動画を購入くださった方はその中で私が聞き手の横山様から「アスペクトが難しいとよく聞く」と尋ねられたことに十分に答えてはいないことに気づかれていると思います。その問いは私にとって想定外でした。
アスペクトが難しいとしたら、それは正しい見立てをそこから得ようとするからだと思います。感受点は通常複数のアスペクトを持っていますし、ハーフサムの軸にもなっています。つまり、感受点は複数の意味を持っている。複数の意味を持っている2つの感受点のアスペクトの解釈が簡単なはずはありません。ましてそこには感受点の性質によって作られるコンビネーションの意味という大原則があります。

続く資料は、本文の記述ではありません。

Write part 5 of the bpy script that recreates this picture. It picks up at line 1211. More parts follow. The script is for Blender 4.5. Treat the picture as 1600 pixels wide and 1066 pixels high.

N(ネイタル・出生図)におけるアスペクトの意味は基本的に生涯をかけて確認していくべきものです。
例えば、私のN月とN火星の0度04差のセスキコードレート(135度)の意味を私がほぼ全体像として把握できたのは60才を越えてからでした。一方でN太陽とN天王星のスクエアについては早くから理解していました。このように、わかりやすいものもあれば、全体の把握に数十年かかるものもあるのです。
数十年かかることは難しさでもありますが、私にとってそれ以上に興味深さです。数十年かけて確認していける。素晴らしいことだと思います。人生を歩きながら確認していけるのですから。
私のかつての恋人・B子はN太陽とN月が4度差のオポジション(180度)でした。180度は古くから「不調座・ハードアスペクト」です。太陽と月の180度は性質の違いからくる衝突の形です。しかし、私はB子から性質の矛盾を感じたことがありません。
太陽と月の90度や180度を「ハードアスペクト」と言うことは適切とは思えません。重要な点は太陽と月の角度ではなく、その中間点に他の感受点があるかどうか、ハーフサムの視点です。B子には金星(間接)がありました。B子は我儘な私に数えきれないほどの妥協と親和の情を示してくれました。
ただ、私のN太陽はB子の太陽と月に対してほぼ正確にT角でした。教科書的にいえば大不調和です。しかし私たちの交際は20年近く続いたのです。太陽/土星(工藤)=天王星(B子)が私たちが結婚しない占星術上の表示でした。ハーフサムに表示があったのです。
このように複雑な人とその人生を「そのまま」表示してくれるのですから占星術は素晴らしいのです。「難しい」のではなく「とても興味深い」のです。